Not at the week to week, month to month level but at the algo to algo level (which maps let’s say roughly to quarters or years?).
If the mental model of your executive team is still in classic SEO and doesn’t understand these kinds of “algo holes” then two things:
Educating them that you’re actually responsible for 70% of revenue, not 6-12% of revenue might instantly get you more resources and buy-in
You’d better be prepared to get fired when your traffic drops off a cliff with the next algo update, even if you’re “doing everything right”
I’m still developing these mindset shifts but they’re appearing so commonly that I thought it might be useful to put them down and explore them.
What are some other mindset shifts you see being useful as you get more senior and start getting more executive visibility?

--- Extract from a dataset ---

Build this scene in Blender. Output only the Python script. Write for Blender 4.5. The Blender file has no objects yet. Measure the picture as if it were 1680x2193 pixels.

Thanks Tom, this is a great article I especially like how you talk about continually improving and forming a team for execution so important as it's hard to do alone. I have been looking at it through at SEO very much through an only SEO lens and not from senior management's perspective but these are great tips and are very important to get them on board. I think finding ideas that are hard for competitors to replicate is difficult would be interesting if you could go more in-depth on your process for that at a later date. Appreciate your time showing us how to take it to the next level!